According to Lentz, his family’s whole weekend revolved around the family’s church attendance on Sundays. “I don’t ever remember a conversation about whether we were gonna go to church. That’s just what you did, I mean, what else do you do on a Sunday? You sat in front of the TV shining shoes on Saturday night and watched Gunsmoke, then went to Sunday School the next morning, that’s just what you did!”
An a month before he took advantage of an unusual employment opportunity during his first year of college the first showed Lentz for his future as a pastor. “I had the opportunity to go live and work in a funeral home. But about a month before then I was woken up in the middle of the night and called me to ministry.”
The outward signs of Christianity were made apparent to Lentz during the preparations for a funeral, when a “couple walked up and Mr Weatherford says to me ‘those people are Christians’.” Despite never having seen them, the director replied to Lentz questioning of how he knew by saying “I can tell by the way they carry themselves.”
A detour into the military changed the course of Lentz life, despite it being 1968 and in the middle of the Vietnam war. After volunteering for the Air Force Lentz says “I got a draft notice my second week of Basic Training. That was the difference of four years at Dyess Air Force Base and two years tromping though the rice paddies of Vietnam!”
After several years, Lentz found himself singing in the choir at a televised church in Oklahoma, looking at the congregation. “And they all looked miserable! I remember saying to myself, ya gotta go a long way to find this many miserable looking folks in one spot. And it hit me, I’m one of those folks, I’m just like them.”
After telling God he “didn’t need to put on a choir robe and sit under hot TV lights to be miserable”, he heard God say to him “Do you remember when I woke you up 16 years ago and called you to ministry?” That revelation lead him to quit his job, move his family to Grand Prairie and start seminary.
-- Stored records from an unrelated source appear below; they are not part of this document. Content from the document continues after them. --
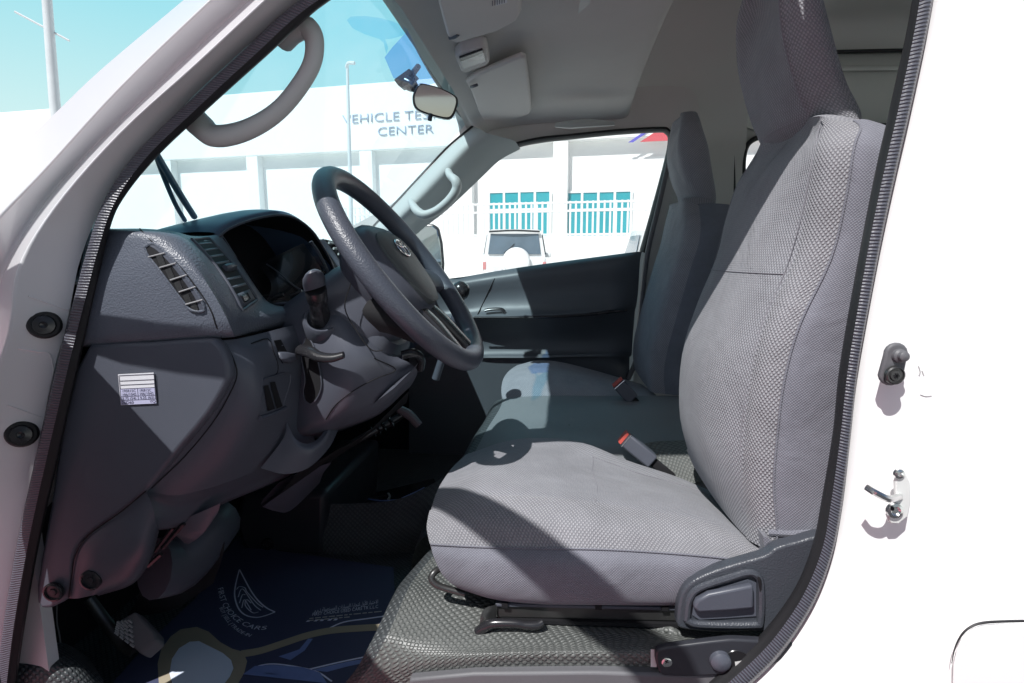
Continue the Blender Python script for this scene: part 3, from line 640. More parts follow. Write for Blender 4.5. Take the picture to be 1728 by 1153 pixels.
# --- passenger door
pd = thing('passenger_door', 'closed passenger door with black trim and long window, seen across the cabin', 'door', (0, 1.52, .5))
wl_in = [(700, 378), (742, 340), (790, 297), (830, 268), (872, 250), (915, 241), (960, 236), (1040, 228), (1108, 224), (1122, 226), (1127, 238), (1120, 275), (1100, 350), (1079, 424)]
wl_out = [(690, 372), (734, 333), (782, 290), (824, 260), (868, 241), (912, 231), (960, 226), (1040, 218), (1112, 214), (1130, 218), (1137, 238), (1130, 278), (1110, 352), (1090, 428)]
mb = MB().sheet([px(wl_out, 1.50), [a.lerp(b, .5)+V((0, -.015, 0)) for a, b in zip(px(wl_out, 1.50), px(wl_in, 1.51))], px(wl_in, 1.515), px(wl_in, 1.55)], 4, 2)
ws2 = mb.build('window_seal', M['rubber'], pd)
gl = px([(560, 500)]+wl_in+[(1082, 450)], 1.55); MB().poly(gl).build('window_glass', M['side'], pd)
# outer frame & skin so that the door closes the gap up to the lining
fo = [(600, 420), (690, 372), (734, 333), (782, 290), (824, 260), (868, 241), (912, 231), (960, 226), (1040, 218), (1112, 214), (1130, 218), (1137, 238), (1130, 278), (1110, 352), (1090, 428)]
f2 = [(560, 400), (660, 345), (708, 305), (757, 262), (800, 225), (850, 195), (905, 170), (960, 160), (1040, 150), (1130, 145), (1175, 160), (1180, 230), (1160, 280), (1145, 352), (1130, 430)]
MB().sheet([px(fo, 1.52), px(f2, 1.53)], 3, 1).build('side_lining', M['liner'], van)
# rear edge: painted jamb strip and pillar behind
MB().sheet([px([(1132, 230), (1110, 330), (1080, 425), (1066, 520), (1056, 610), (1046, 690)], 1.53), px([(1137, 230), (1118, 330), (1096, 425), (1084, 520), (1075, 610), (1062, 690)], 1.50), px([(1148, 230), (1128, 330), (1106, 425), (1094, 520), (1083, 610), (1070, 690)], 1.49), px([(1180, 230), (1190, 330), (1190, 425), (1190, 520), (1190, 610), (1190, 690)], 1.53)], 4, 2).build('passenger_jamb', M['trim'], van)
MB().tube(px([(1131, 262), (1112, 345), (1093, 425), (1084, 500), (1078, 560), (1074, 605), (1060, 640)], 1.47), .010, 8, 4).build('jamb_seal', M['grey'], van)
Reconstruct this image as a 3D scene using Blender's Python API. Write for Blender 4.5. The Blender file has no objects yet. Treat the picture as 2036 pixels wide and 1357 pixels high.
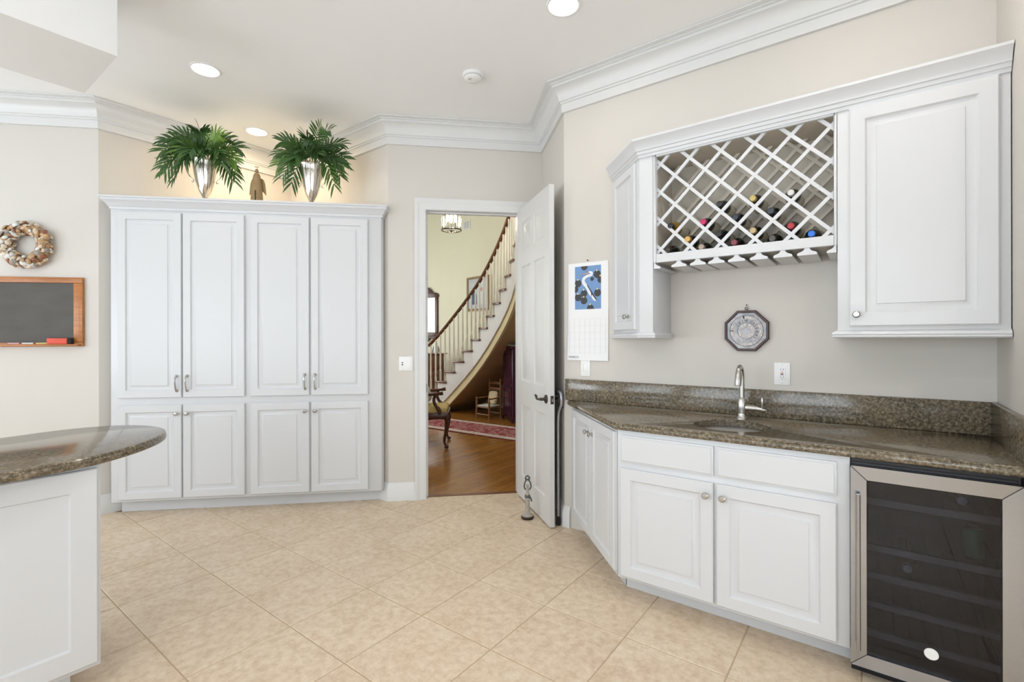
import bpy, bmesh, math, random
from mathutils import Vector, Matrix
random.seed(7)
S = bpy.context.scene
COL = S.collection
s2 = math.sqrt(.5)
R = math.radians

# ---------------------------------------------------------------- camera
FPX, YAW, CAMH, ROLL = 961.0, R(8.2), 1.35, .002
cd = bpy.data.cameras.new('camera'); cam = bpy.data.objects.new('camera', cd); COL.objects.link(cam)
cd.sensor_fit = 'HORIZONTAL'; cd.sensor_width = 36; cd.lens = FPX * 36 / 2036; cd.shift_y = -4 / 2036
cd.clip_start = .05; cd.clip_end = 100
cam.matrix_world = Matrix.Translation((0, 0, CAMH)) @ Matrix.Rotation(-YAW, 4, 'Z') @ Matrix.Rotation(R(90), 4, 'X') @ Matrix.Rotation(-ROLL, 4, 'Z')
S.camera = cam
# ---------------------------------------------------------------- view, world, daylight
S.view_settings.view_transform = 'Standard'; S.view_settings.look = 'None'
S.view_settings.exposure = 0.60; S.view_settings.gamma = 1; S.view_settings.use_curve_mapping = False
try:
    S.cycles.use_denoising = True; S.cycles.max_bounces = 6; S.cycles.diffuse_bounces = 4; S.cycles.glossy_bounces = 3; S.cycles.transmission_bounces = 3; S.cycles.transparent_max_bounces = 8
    S.cycles.use_adaptive_sampling = True; S.cycles.adaptive_threshold = .09; S.cycles.adaptive_min_samples = 16; S.cycles.caustics_reflective = False; S.cycles.caustics_refractive = False
    S.cycles.sample_clamp_indirect = 6
except Exception: pass
W = bpy.data.worlds.new('world'); S.world = W; W.use_nodes = True
wn = W.node_tree; bg = wn.nodes['Background']; sky = wn.nodes.new('ShaderNodeTexSky')
sky.sky_type = 'HOSEK_WILKIE'; sky.turbidity = 4; sky.sun_direction = (-.3, .5, .8)
wn.links.new(sky.outputs[0], bg.inputs[0]); bg.inputs[1].default_value = .6

def bw(u, v, z=0):          # bar frame: u along the bar wall to the right, v towards that wall
    return Vector((s2 * (u + v), s2 * (v - u), z))
def hw(lat, dep, z=0):      # hall frame: to the right of / away from the doorway view
    return Vector((lat * math.cos(YAW) + dep * math.sin(YAW), -lat * math.sin(YAW) + dep * math.cos(YAW), z))

def area(name, loc, direction, w, h, power, col=(1, 1, 1), shape='RECTANGLE'):
    l = bpy.data.lights.new(name, 'AREA'); l.shape = shape; l.size = w
    if shape in ('RECTANGLE', 'ELLIPSE'): l.size_y = h
    l.energy = power; l.color = col
    o = bpy.data.objects.new(name, l); COL.objects.link(o); o.location = loc
    o.rotation_euler = Vector(direction).to_track_quat('-Z', 'Y').to_euler()
    return o
DAY = (.82, .91, 1.0)
WIN_V = [(-4.6, 1.7), (-2.3, 1.7), (0.0, 1.7)]      # windows in the wall behind the camera (u centre, width)
WIN_U = [(0.9, 1.5), (-1.3, 1.7)]                   # windows in the wall right of the camera (v centre, width)
for uc, w in WIN_V: area('daylight', bw(uc, -2.99, 1.55), (s2, s2, .38), w, 2.0, 42, DAY)
for vc, w in WIN_U: area('daylight', bw(2.59, vc, 1.5), (-s2, s2, .38), w, 2.2, 28, DAY)
ADDED_WIN_L = [(-2.05, 1.5)]                               # unseen window added to brighten the right end wall (v centre, width)
for vc, w in ADDED_WIN_L: area('daylight', bw(-6.99, vc, 1.5), (s2, -s2, .25), w, 2.0, 58, DAY)
area('daylight', (-2.7, 9.6, 1.9), (1, -.05, -.1), 1.6, 2.6, 45, (.92, .97, 1))           # tall foyer window, left of the doorway view
area('daylight', (.9, 4.40, 4.1), (0, 1, -.3), 3.2, 1.4, 42, (.97, .98, .97))             # unseen fill light added above the doorway to brighten the foyer

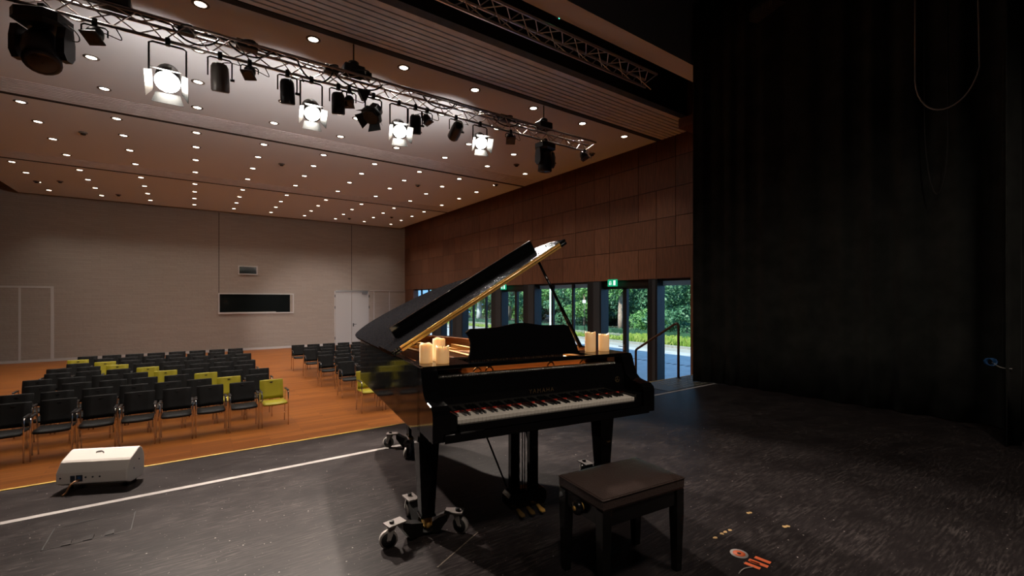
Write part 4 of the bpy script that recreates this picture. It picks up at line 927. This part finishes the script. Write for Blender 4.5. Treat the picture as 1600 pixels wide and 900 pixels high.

Not a quick study, Lentz “managed to cram four years of seminary into ten” while working full time and commuting from Stamford where he was preaching at a small Baptist church. After a divorce, Lentz made a change to avoid any issues that can arise because of a divorced preacher in the Baptist church.
A pamphlet that he had read many years back from a Christian Church in Odessa made its way back into his hands, and he went to Central Christian Church of Burnett in 1997, before landing in Brownwood in 2002. “This is my spot, I’m kinda like Sheldon Cooper! This is my spot! I love this group of folks here, I love my people!”
Founded in 1887, First Christian Church was at one time housed in a building that is now “inside the music building at Howard Payne. In 1958 or so, they approached the church about acquiring the building. If you’ve ever been in there and you notice it’s got a odd, that’s why. It’s got a church inside there!”
The current building was dedicated in January of 1960 and has been expanded only once since then. Sunday Services are fairly typical, according to Lentz, with hymns, children church, a noisy offering where the kids of the church gather change for local charities, as well as weekly Communion.